1. An electrical connector comprising:

an insulating housing having multiple contact receiving cavities into which the contacts are inserted in a longitudinal direction from an end of the housing, and a locking device inserted from a side surface of said insulating housing in a lateral direction into an aperture formed in said housing;

multiple latching arms formed in said locking device which are inserted in respective guiding grooves made in a flange formed at one end of the insulating housing;

characterized by the fact that tips formed on free ends of the latching arms extend laterally beyond said flange during temporary locking of the locking device, but said tips do not extend beyond said flange when the locking device is in a fully inserted position.

2. The electrical connector of claim 1, wherein the latching arms include lugs for temporary latching and lugs for full latching of the latching device.

3. The electrical connector of claim 1, wherein said grooves include stoppers for receiving lugs formed on said locking arms.
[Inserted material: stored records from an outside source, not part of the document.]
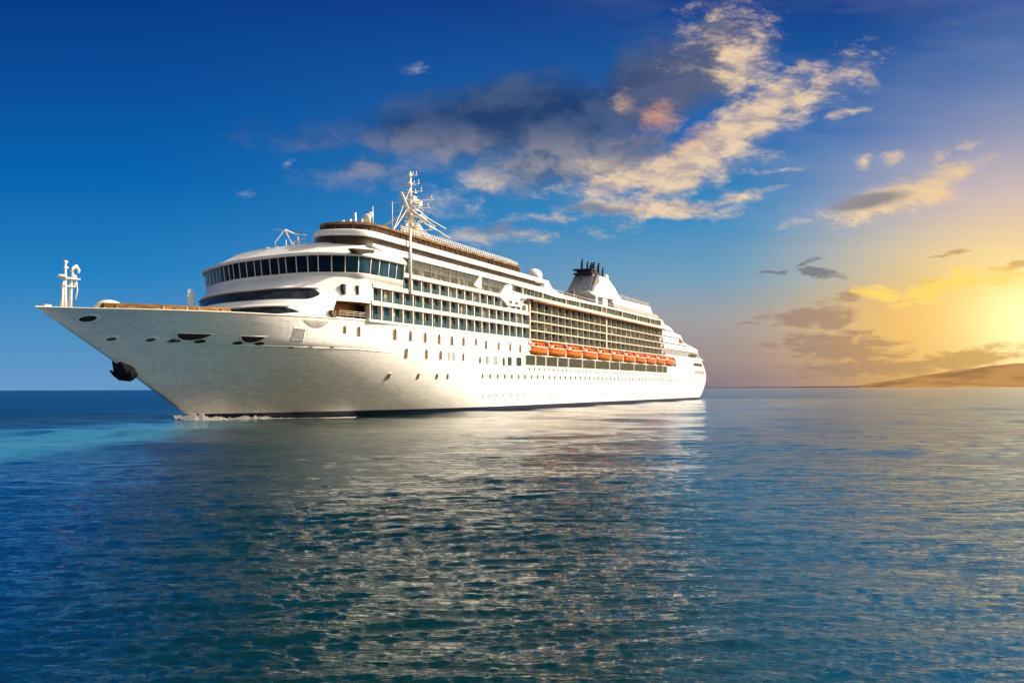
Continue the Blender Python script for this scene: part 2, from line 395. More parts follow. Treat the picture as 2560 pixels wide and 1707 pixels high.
for sd_ in (1, -1):
    rows = hull_rows(sd_)
    hb.grid(rows, keep=lambda i, j: not (ZR[i] >= 13.2 and 91.5 < rows[i][j][0] and rows[i][j + 1][0] < 243), fm=lambda i, j: 1 if ZR[i + 1] <= 1.06 else 0)
hull = hb.build('hull', ['hull', 'navy'], ship, smooth=35)
# foredeck and boat deck
dk = MB(); top = hull_rows(1)[-1]
fr = [q for q in top if q[0] < 30]
dk.grid([[(q[0], s_ * max(0, breadth(q[0], q[2] - 1.0) - .12), q[2] - 1.0) for q in fr] for s_ in (1, -1)])
dk.box(91.5, 243, -21.4, 21.4, 12.9, 13.25)
dk.build('main_deck', 'deck', ship)
# bulwark capping rail along the bow
cp = MB(); e0 = [(q[0], q[1], q[2]) for q in top if q[0] < 24]
cp.tube([(a[0], a[1] + .03, a[2] + .04) for a in e0], .10, 6); cp.tube([(a[0], -a[1] - .03, a[2] + .04) for a in e0], .10, 6)
cp.build('capping_rail', 'warm_white', ship, smooth=True)

# ---- openings and fittings on the hull side
def hull_patch(mb, poly, off=.03, inset=None, mi=0):         # polygon (u,z) laid on the port side, a little proud
    c = (sum(q[0] for q in poly) / len(poly), sum(q[1] for q in poly) / len(poly))
    P = [(u, breadth(u, z) + off, z) for u, z in poly]; C = (c[0], breadth(*c) + off, c[1])
    lerp = lambda k: [((u - c[0]) * k + c[0], breadth((u - c[0]) * k + c[0], (z - c[1]) * k + c[1]) + off, (z - c[1]) * k + c[1]) for u, z in poly]
    R1, R2 = lerp(.66), lerp(.33)
    mb.grid([P, R1, R2], mi, closed=True)
    for i in range(len(P)): mb.face([R2[i], R2[(i + 1) % len(P)], C], mi)
def hull_at(px, py):                                          # nearest hull side point seen at px, py
    p = 15.
    for _ in range(30):
        u, z = on(px, py, p); p = .5 * p + .5 * breadth(u, max(0, z))
    return u, z
def ell(u, z, ru, rz, n=14, sq=2.):
    out = []
    for k in range(n):
        a = 2 * math.pi * k / n; ca, sa = math.cos(a), math.sin(a)
        out.append((u + ru * math.copysign(abs(ca) ** (2 / sq), ca), z + rz * math.copysign(abs(sa) ** (2 / sq), sa)))
    return out
def arch(u, z, w, h, n=6):
    return [(u - w, z - h), (u + w, z - h)] + [(u + w * math.cos(math.pi * k / n), z + h - w + w * math.sin(math.pi * k / n)) for k in range(n + 1)]
def opening(name, polyf, m, frame=None, grow=1.0):
    a = MB(); hull_patch(a, polyf, .07); o = a.build(name, m, ship)
    if frame:
        b = MB(); cu = sum(q[0] for q in polyf) / len(polyf); cz = sum(q[1] for q in polyf) / len(polyf)
        P = [(u, breadth(u, z) + .03, z) for u, z in polyf]; Q = []
        for u, z in polyf:
            d = math.hypot(u - cu, z - cz); k = 1 + grow * .22 / max(d, .2); uu, zz = cu + (u - cu) * k, cz + (z - cz) * k
            Q.append((uu, breadth(uu, zz) + .08, zz))
        Q2 = [(a_, b_ - .12, c_) for a_, b_, c_ in Q]; P1 = [(a_, b_ + .08, c_) for a_, b_, c_ in P]
        P1 = [(a_, b_ + .04, c_) for a_, b_, c_ in P1]; b.grid([P, P1, Q, Q2], closed=True); b.build('frame', frame, o)
    return o
u, z = hull_at(218, 797); opening('hawse_opening', ell(u, z, .82, .40), 'dark_recess', 'white', 1.3)
for q in ((277, 848), (375, 850)):
    u, z = hull_at(*q); opening('fairlead', ell(u, z, .55, .26), 'pane_brown', 'white', 1.6)
u, z = hull_at(430, 852); opening('fairlead', ell(u, z, .4, .2), 'dark_recess', 'shade_grey', .6)
for q in ((479, 842), (629, 848)):                            # mooring pockets: a bowl-shaped slot with two lobes under it
    u, z = hull_at(*q); w = 2.1 if q[0] < 500 else 1.75
    o = opening('mooring_pocket', [(u - w, z + .42)] + [(u - w + 2 * w * k / 10, z + .42 - .92 * math.sin(math.pi * k / 10) ** .6) for k in range(1, 10)] + [(u + w, z + .42)], 'dark_recess', 'warm_white', 1.2)
    for du in (-1.35, 1.5):
        b = MB(); hull_patch(b, ell(u + du, z - .62, .70, .26, 10), .07); b.build('roller', 'dark_recess', o)
u, z = hull_at(746, 836); opening('side_hatch', [(u - .95, z - .9), (u + .95, z - .9), (u + .95, z + .9), (u - .95, z + .9)], 'shade_grey', 'white', 1.)
u, z = on(789, 810, 19.2); w = 2.9
opening('crescent_pocket', [(u - w, z + .55)] + [(u - w + 2 * w * k / 12, z + .55 - 1.15 * math.sin(math.pi * k / 12) ** .8) for k in range(1, 12)] + [(u + w, z + .55)], 'shade_grey')
# knuckle strake with little pockets
kn = MB(); P = []
for px in range(560, 1010, 30):
    u, z = hull_at(px, np.interp(px, [560, 722, 891, 1010], [861, 866, 873, 884])); P.append((u, breadth(u, z) + .02, z))
kn.tube(P, .07, 6); kn.build('rubbing_strake', 'white', ship, smooth=True)
for px in (727, 774, 829):
    u, z = hull_at(px, 868.5); opening('drain_slot', ell(u, z, .55, .13, 10), 'dark_recess')
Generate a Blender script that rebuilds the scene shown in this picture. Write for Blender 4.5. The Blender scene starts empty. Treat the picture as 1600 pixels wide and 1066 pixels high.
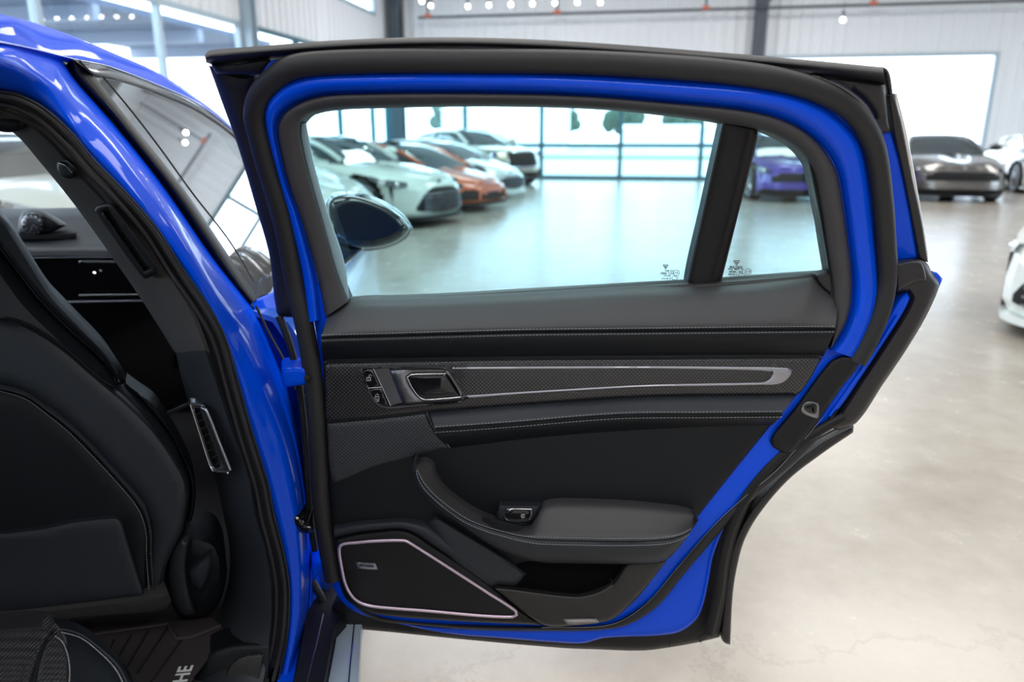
import bpy, bmesh, math, random
import numpy as np
from mathutils import Vector, Matrix
from mathutils.geometry import delaunay_2d_cdt

# ---------------------------------------------------------------- camera, world, light, exposure
scn = bpy.context.scene
COL = scn.collection
F = 1150.0; PITCH = math.radians(15.5); CAMZ = 1.25
cam_d = bpy.data.cameras.new('camera'); cam = bpy.data.objects.new('camera', cam_d); COL.objects.link(cam)
cam.location = (0, 0, CAMZ); cam.rotation_euler = (math.radians(90) - PITCH, 0, 0)
cam_d.sensor_width = 36; cam_d.lens = 36 * F / 1600
cam_d.clip_start = 0.02; cam_d.clip_end = 400
cam_d.dof.use_dof = True; cam_d.dof.focus_distance = 1.27; cam_d.dof.aperture_fstop = 2.9
scn.camera = cam
scn.view_settings.view_transform = 'Standard'; scn.view_settings.look = 'None'
scn.view_settings.gamma = 1; scn.view_settings.use_curve_mapping = False
scn.view_settings.exposure = 0.7
world = bpy.data.worlds.new('World'); scn.world = world; world.use_nodes = True
bg = world.node_tree.nodes['Background']
bg.inputs[0].default_value = (0.78, 0.89, 1.0, 1); bg.inputs[1].default_value = 3.5

CP, SP = math.cos(PITCH), math.sin(PITCH)
def P(px, py, Y):
    """point in the place seen at picture position (px, py) at distance Y down the hall"""
    u = (px - 800) / F; v = (533 - py) / F
    dy = CP + v * SP; dz = -SP + v * CP
    t = Y / dy
    return Vector((u * t, Y, CAMZ + dz * t))
def floor_pt(px, py, z=0):
    u = (px - 800) / F; v = (533 - py) / F
    dz = -SP + v * CP; t = (z - CAMZ) / dz
    return Vector((u * t, (CP + v * SP) * t, z))
# the hall, square to its own axes: s runs along the far wall, w from it towards the viewer
YAW = math.radians(10)
D2 = Vector((math.cos(YAW), -math.sin(YAW), 0)); D1 = Vector((math.sin(YAW), math.cos(YAW), 0))
CORNER = Vector((-3.75, 24.0, 0))
def R(s, w, z=0): return CORNER + D2 * s - D1 * w + Vector((0, 0, z))
def toR(p):
    q = p - CORNER
    return q.dot(D2), -q.dot(D1)

# soft rectangular area lamp
def area(name, loc, rot, sx, sy, power, color=(1, 1, 1)):
    l = bpy.data.lights.new(name, 'AREA'); l.shape = 'RECTANGLE'; l.size = sx; l.size_y = sy; l.energy = power; l.color = color
    o = bpy.data.objects.new(name, l); COL.objects.link(o); o.location = loc; o.rotation_euler = rot
    return o
# unseen lamps without fittings, added overhead to fill the hall and door
for (s, w, e) in ((5, 5, 130), (12, 5, 130), (20, 6, 130), (5, 13, 130), (12, 13, 130), (20, 14, 130), (3.5, 20.5, 100), (8.2, 20.5, 120), (13, 20.5, 100), (5.5, 27, 120), (11, 27, 120)):
    area('overhead_fill_light', R(s, w, 6.1), (0, 0, -YAW), 4.0, 2.0, e, (1.0, 0.97, 0.93))

# ---------------------------------------------------------------- materials
MATS = {}
def mat(name, base=(0.5, 0.5, 0.5), rough=0.5, metal=0.0, coat=0.0, coat_rough=0.03, spec=0.5, ior=1.5, emit=None, estr=0.0, bump=None, sheen=0.0):
    if name in MATS: return MATS[name]
    m = bpy.data.materials.new(name); m.use_nodes = True
    nt = m.node_tree; b = nt.nodes['Principled BSDF']
    b.inputs['Base Color'].default_value = (*base, 1); b.inputs['Roughness'].default_value = rough
    b.inputs['IOR'].default_value = ior; b.inputs['Metallic'].default_value = metal; b.inputs['Coat Weight'].default_value = coat
    b.inputs['Coat Roughness'].default_value = coat_rough; b.inputs['Specular IOR Level'].default_value = spec
    if sheen: b.inputs['Sheen Weight'].default_value = sheen
    if emit: b.inputs['Emission Color'].default_value = (*emit, 1); b.inputs['Emission Strength'].default_value = estr
    if bump:
        scale, strength, dist = bump
        tc = nt.nodes.new('ShaderNodeTexCoord'); n = nt.nodes.new('ShaderNodeTexNoise'); n.inputs['Scale'].default_value = scale
        n.inputs['Detail'].default_value = 3
        bp = nt.nodes.new('ShaderNodeBump'); bp.inputs['Strength'].default_value = strength; bp.inputs['Distance'].default_value = dist
        nt.links.new(tc.outputs['Object'], n.inputs['Vector']); nt.links.new(n.outputs['Fac'], bp.inputs['Height'])
        nt.links.new(bp.outputs['Normal'], b.inputs['Normal'])
    MATS[name] = m
    return m
BLUE = mat('blue_paint', (0.0, 0.078, 0.82), 0.35, 0.0, 0.45, 0.04, spec=0.05)
RUB = mat('black_rubber', (0.013, 0.013, 0.015), 0.55, bump=(900, 0.15, 0.0004))
RUBS = mat('smooth_rubber', (0.018, 0.017, 0.020), 0.42)
PLA = mat('black_plastic', (0.007, 0.007, 0.009), 0.5, spec=0.35, bump=(1500, 0.2, 0.0003))
GLOSSB = mat('gloss_black', (0.006, 0.006, 0.008), 0.08, coat=0.5)
TRIM = mat('frame_trim', (0.050, 0.047, 0.050), 0.6, bump=(1200, 0.15, 0.0003))
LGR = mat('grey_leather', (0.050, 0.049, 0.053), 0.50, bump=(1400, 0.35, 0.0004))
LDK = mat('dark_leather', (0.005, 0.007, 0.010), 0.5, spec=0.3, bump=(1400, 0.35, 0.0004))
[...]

4. The electrical connector of claim 3, wherein the lugs are formed in a staggered arrangement on said latching arms.

5. The electrical connector of claim 4, wherein the lugs include tapered surfaces for deflecting said tips when said lugs are passing over said stoppers.

6. An electrical connector comprising:

an insulating housing having multiple contact-receiving cavities into which the contacts are inserted in a longitudinal direction from an end of the housing;

a locking device inserted from a side surface of said housing in a lateral direction into an aperture located in said housing;

multiple latching arms on said locking device disposed along respective guiding grooves in a flange of said housing in communication with said aperture;

lugs on said multiple latching arms for temporarily latching said locking device in a first position and for fully latching said locking device in a second position.

7. An electrical connector as claimed in claim 6, wherein said grooves include stoppers for receiving said lugs.